**DATA SHOWN:**
--- Begin ---
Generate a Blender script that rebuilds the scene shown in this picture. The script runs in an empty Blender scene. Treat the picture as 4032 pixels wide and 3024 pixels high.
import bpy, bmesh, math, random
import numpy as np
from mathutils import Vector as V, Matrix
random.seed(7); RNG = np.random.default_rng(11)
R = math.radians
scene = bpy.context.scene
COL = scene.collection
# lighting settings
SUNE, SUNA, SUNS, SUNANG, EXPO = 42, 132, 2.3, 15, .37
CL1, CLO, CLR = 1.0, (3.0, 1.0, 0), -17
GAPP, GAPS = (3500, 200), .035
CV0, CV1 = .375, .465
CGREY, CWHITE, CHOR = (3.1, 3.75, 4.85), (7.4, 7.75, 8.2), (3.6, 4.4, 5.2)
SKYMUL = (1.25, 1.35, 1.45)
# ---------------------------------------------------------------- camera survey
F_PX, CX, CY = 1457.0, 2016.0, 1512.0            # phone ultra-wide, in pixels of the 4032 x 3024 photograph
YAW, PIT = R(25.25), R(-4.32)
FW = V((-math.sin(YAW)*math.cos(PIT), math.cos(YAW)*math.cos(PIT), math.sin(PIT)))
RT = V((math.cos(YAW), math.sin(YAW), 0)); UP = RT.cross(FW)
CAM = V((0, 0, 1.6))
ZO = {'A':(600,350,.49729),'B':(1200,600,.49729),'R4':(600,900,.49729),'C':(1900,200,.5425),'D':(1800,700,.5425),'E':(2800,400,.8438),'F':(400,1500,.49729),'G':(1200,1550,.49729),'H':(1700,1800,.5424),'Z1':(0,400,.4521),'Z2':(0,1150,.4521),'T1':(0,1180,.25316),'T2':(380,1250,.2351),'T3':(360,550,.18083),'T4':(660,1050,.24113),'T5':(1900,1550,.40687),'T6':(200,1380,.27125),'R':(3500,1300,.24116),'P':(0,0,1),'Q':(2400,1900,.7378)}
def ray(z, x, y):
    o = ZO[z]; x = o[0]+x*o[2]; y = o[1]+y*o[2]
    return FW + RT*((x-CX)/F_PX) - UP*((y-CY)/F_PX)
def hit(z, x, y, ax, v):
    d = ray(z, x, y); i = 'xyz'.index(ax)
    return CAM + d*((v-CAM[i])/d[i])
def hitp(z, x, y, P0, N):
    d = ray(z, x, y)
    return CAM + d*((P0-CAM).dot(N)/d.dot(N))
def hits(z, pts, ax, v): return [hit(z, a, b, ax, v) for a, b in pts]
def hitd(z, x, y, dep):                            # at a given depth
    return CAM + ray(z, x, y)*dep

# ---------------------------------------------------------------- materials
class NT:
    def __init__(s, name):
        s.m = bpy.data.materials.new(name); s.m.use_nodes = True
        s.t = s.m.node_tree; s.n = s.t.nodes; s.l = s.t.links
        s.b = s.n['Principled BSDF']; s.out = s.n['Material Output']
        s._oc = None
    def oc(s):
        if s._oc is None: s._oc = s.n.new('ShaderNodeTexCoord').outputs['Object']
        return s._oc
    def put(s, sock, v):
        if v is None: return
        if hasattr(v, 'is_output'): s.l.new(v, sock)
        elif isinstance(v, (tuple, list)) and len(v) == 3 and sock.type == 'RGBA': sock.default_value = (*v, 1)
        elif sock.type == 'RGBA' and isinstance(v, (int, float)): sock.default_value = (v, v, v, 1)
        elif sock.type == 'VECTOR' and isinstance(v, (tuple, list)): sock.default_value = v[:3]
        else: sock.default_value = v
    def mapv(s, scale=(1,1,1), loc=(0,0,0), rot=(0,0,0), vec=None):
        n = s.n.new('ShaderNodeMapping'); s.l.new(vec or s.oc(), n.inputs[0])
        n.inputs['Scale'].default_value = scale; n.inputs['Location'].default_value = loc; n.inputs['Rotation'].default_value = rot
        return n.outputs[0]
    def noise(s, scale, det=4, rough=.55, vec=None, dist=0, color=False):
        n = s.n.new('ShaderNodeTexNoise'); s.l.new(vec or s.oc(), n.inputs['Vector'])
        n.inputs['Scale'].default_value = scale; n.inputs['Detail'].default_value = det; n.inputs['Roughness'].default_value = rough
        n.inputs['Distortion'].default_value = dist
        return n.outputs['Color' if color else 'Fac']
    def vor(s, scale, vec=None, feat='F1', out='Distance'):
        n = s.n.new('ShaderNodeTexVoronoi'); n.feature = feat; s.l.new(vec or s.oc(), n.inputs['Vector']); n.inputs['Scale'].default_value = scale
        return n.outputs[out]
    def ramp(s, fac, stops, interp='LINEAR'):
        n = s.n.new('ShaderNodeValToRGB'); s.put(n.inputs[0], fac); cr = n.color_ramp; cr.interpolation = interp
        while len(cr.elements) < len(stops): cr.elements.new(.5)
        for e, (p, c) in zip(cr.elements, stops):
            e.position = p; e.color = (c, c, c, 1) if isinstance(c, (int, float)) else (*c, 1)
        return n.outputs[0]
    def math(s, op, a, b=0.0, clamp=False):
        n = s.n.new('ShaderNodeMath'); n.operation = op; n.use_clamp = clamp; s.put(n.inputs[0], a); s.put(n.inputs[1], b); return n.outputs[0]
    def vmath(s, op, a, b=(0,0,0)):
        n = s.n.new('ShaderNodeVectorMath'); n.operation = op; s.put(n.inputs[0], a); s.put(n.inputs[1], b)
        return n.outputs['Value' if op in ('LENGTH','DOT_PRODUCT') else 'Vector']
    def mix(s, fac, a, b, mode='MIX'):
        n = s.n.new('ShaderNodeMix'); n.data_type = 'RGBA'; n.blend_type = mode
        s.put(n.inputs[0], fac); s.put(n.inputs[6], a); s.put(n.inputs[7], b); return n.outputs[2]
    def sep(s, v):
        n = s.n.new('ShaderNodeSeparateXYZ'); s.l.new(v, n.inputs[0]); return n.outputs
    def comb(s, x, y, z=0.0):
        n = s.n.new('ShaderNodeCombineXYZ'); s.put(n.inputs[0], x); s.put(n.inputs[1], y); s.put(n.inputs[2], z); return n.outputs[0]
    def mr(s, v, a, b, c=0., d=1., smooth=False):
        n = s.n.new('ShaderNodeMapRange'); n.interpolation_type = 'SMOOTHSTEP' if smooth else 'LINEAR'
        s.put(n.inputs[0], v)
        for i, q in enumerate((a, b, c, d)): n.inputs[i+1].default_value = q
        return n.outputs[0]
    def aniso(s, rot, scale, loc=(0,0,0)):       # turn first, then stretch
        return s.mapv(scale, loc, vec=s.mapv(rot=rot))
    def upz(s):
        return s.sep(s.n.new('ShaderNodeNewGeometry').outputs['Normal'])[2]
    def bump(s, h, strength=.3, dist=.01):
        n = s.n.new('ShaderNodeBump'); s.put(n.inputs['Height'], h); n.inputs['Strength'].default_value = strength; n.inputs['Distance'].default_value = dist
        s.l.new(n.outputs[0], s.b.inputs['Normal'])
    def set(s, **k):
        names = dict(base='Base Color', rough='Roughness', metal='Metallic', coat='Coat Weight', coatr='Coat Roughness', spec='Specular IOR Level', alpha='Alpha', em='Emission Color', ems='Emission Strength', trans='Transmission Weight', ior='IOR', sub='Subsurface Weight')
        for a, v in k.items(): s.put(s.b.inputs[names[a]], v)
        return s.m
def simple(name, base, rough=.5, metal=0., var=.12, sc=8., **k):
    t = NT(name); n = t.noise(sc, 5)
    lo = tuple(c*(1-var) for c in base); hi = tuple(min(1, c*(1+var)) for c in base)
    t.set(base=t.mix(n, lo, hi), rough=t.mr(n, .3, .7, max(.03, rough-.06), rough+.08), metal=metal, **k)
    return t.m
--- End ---
**AIM:** Using the data above, reproduce every line exactly.

**RIGHT ANSWER:**
Generate a Blender script that rebuilds the scene shown in this picture. The script runs in an empty Blender scene. Treat the picture as 4032 pixels wide and 3024 pixels high.
import bpy, bmesh, math, random
import numpy as np
from mathutils import Vector as V, Matrix
random.seed(7); RNG = np.random.default_rng(11)
R = math.radians
scene = bpy.context.scene
COL = scene.collection
# lighting settings
SUNE, SUNA, SUNS, SUNANG, EXPO = 42, 132, 2.3, 15, .37
CL1, CLO, CLR = 1.0, (3.0, 1.0, 0), -17
GAPP, GAPS = (3500, 200), .035
CV0, CV1 = .375, .465
CGREY, CWHITE, CHOR = (3.1, 3.75, 4.85), (7.4, 7.75, 8.2), (3.6, 4.4, 5.2)
SKYMUL = (1.25, 1.35, 1.45)
# ---------------------------------------------------------------- camera survey
F_PX, CX, CY = 1457.0, 2016.0, 1512.0            # phone ultra-wide, in pixels of the 4032 x 3024 photograph
YAW, PIT = R(25.25), R(-4.32)
FW = V((-math.sin(YAW)*math.cos(PIT), math.cos(YAW)*math.cos(PIT), math.sin(PIT)))
RT = V((math.cos(YAW), math.sin(YAW), 0)); UP = RT.cross(FW)
CAM = V((0, 0, 1.6))
ZO = {'A':(600,350,.49729),'B':(1200,600,.49729),'R4':(600,900,.49729),'C':(1900,200,.5425),'D':(1800,700,.5425),'E':(2800,400,.8438),'F':(400,1500,.49729),'G':(1200,1550,.49729),'H':(1700,1800,.5424),'Z1':(0,400,.4521),'Z2':(0,1150,.4521),'T1':(0,1180,.25316),'T2':(380,1250,.2351),'T3':(360,550,.18083),'T4':(660,1050,.24113),'T5':(1900,1550,.40687),'T6':(200,1380,.27125),'R':(3500,1300,.24116),'P':(0,0,1),'Q':(2400,1900,.7378)}
def ray(z, x, y):
    o = ZO[z]; x = o[0]+x*o[2]; y = o[1]+y*o[2]
    return FW + RT*((x-CX)/F_PX) - UP*((y-CY)/F_PX)
def hit(z, x, y, ax, v):
    d = ray(z, x, y); i = 'xyz'.index(ax)
    return CAM + d*((v-CAM[i])/d[i])
def hitp(z, x, y, P0, N):
    d = ray(z, x, y)
    return CAM + d*((P0-CAM).dot(N)/d.dot(N))
def hits(z, pts, ax, v): return [hit(z, a, b, ax, v) for a, b in pts]
def hitd(z, x, y, dep):                            # at a given depth
    return CAM + ray(z, x, y)*dep

# ---------------------------------------------------------------- materials
class NT:
    def __init__(s, name):
        s.m = bpy.data.materials.new(name); s.m.use_nodes = True
        s.t = s.m.node_tree; s.n = s.t.nodes; s.l = s.t.links
        s.b = s.n['Principled BSDF']; s.out = s.n['Material Output']
        s._oc = None
    def oc(s):
        if s._oc is None: s._oc = s.n.new('ShaderNodeTexCoord').outputs['Object']
        return s._oc
    def put(s, sock, v):
        if v is None: return
        if hasattr(v, 'is_output'): s.l.new(v, sock)
        elif isinstance(v, (tuple, list)) and len(v) == 3 and sock.type == 'RGBA': sock.default_value = (*v, 1)
        elif sock.type == 'RGBA' and isinstance(v, (int, float)): sock.default_value = (v, v, v, 1)
        elif sock.type == 'VECTOR' and isinstance(v, (tuple, list)): sock.default_value = v[:3]
        else: sock.default_value = v
    def mapv(s, scale=(1,1,1), loc=(0,0,0), rot=(0,0,0), vec=None):
        n = s.n.new('ShaderNodeMapping'); s.l.new(vec or s.oc(), n.inputs[0])
        n.inputs['Scale'].default_value = scale; n.inputs['Location'].default_value = loc; n.inputs['Rotation'].default_value = rot
        return n.outputs[0]
    def noise(s, scale, det=4, rough=.55, vec=None, dist=0, color=False):
        n = s.n.new('ShaderNodeTexNoise'); s.l.new(vec or s.oc(), n.inputs['Vector'])
        n.inputs['Scale'].default_value = scale; n.inputs['Detail'].default_value = det; n.inputs['Roughness'].default_value = rough
        n.inputs['Distortion'].default_value = dist
        return n.outputs['Color' if color else 'Fac']
    def vor(s, scale, vec=None, feat='F1', out='Distance'):
        n = s.n.new('ShaderNodeTexVoronoi'); n.feature = feat; s.l.new(vec or s.oc(), n.inputs['Vector']); n.inputs['Scale'].default_value = scale
        return n.outputs[out]
    def ramp(s, fac, stops, interp='LINEAR'):
        n = s.n.new('ShaderNodeValToRGB'); s.put(n.inputs[0], fac); cr = n.color_ramp; cr.interpolation = interp
        while len(cr.elements) < len(stops): cr.elements.new(.5)
        for e, (p, c) in zip(cr.elements, stops):
            e.position = p; e.color = (c, c, c, 1) if isinstance(c, (int, float)) else (*c, 1)
        return n.outputs[0]
    def math(s, op, a, b=0.0, clamp=False):
        n = s.n.new('ShaderNodeMath'); n.operation = op; n.use_clamp = clamp; s.put(n.inputs[0], a); s.put(n.inputs[1], b); return n.outputs[0]
    def vmath(s, op, a, b=(0,0,0)):
        n = s.n.new('ShaderNodeVectorMath'); n.operation = op; s.put(n.inputs[0], a); s.put(n.inputs[1], b)
        return n.outputs['Value' if op in ('LENGTH','DOT_PRODUCT') else 'Vector']
    def mix(s, fac, a, b, mode='MIX'):
        n = s.n.new('ShaderNodeMix'); n.data_type = 'RGBA'; n.blend_type = mode
        s.put(n.inputs[0], fac); s.put(n.inputs[6], a); s.put(n.inputs[7], b); return n.outputs[2]
    def sep(s, v):
        n = s.n.new('ShaderNodeSeparateXYZ'); s.l.new(v, n.inputs[0]); return n.outputs
    def comb(s, x, y, z=0.0):
        n = s.n.new('ShaderNodeCombineXYZ'); s.put(n.inputs[0], x); s.put(n.inputs[1], y); s.put(n.inputs[2], z); return n.outputs[0]
    def mr(s, v, a, b, c=0., d=1., smooth=False):
        n = s.n.new('ShaderNodeMapRange'); n.interpolation_type = 'SMOOTHSTEP' if smooth else 'LINEAR'
        s.put(n.inputs[0], v)
        for i, q in enumerate((a, b, c, d)): n.inputs[i+1].default_value = q
        return n.outputs[0]
    def aniso(s, rot, scale, loc=(0,0,0)):       # turn first, then stretch
        return s.mapv(scale, loc, vec=s.mapv(rot=rot))
    def upz(s):
        return s.sep(s.n.new('ShaderNodeNewGeometry').outputs['Normal'])[2]
    def bump(s, h, strength=.3, dist=.01):
        n = s.n.new('ShaderNodeBump'); s.put(n.inputs['Height'], h); n.inputs['Strength'].default_value = strength; n.inputs['Distance'].default_value = dist
        s.l.new(n.outputs[0], s.b.inputs['Normal'])
    def set(s, **k):
        names = dict(base='Base Color', rough='Roughness', metal='Metallic', coat='Coat Weight', coatr='Coat Roughness', spec='Specular IOR Level', alpha='Alpha', em='Emission Color', ems='Emission Strength', trans='Transmission Weight', ior='IOR', sub='Subsurface Weight')
        for a, v in k.items(): s.put(s.b.inputs[names[a]], v)
        return s.m
def simple(name, base, rough=.5, metal=0., var=.12, sc=8., **k):
    t = NT(name); n = t.noise(sc, 5)
    lo = tuple(c*(1-var) for c in base); hi = tuple(min(1, c*(1+var)) for c in base)
    t.set(base=t.mix(n, lo, hi), rough=t.mr(n, .3, .7, max(.03, rough-.06), rough+.08), metal=metal, **k)
    return t.m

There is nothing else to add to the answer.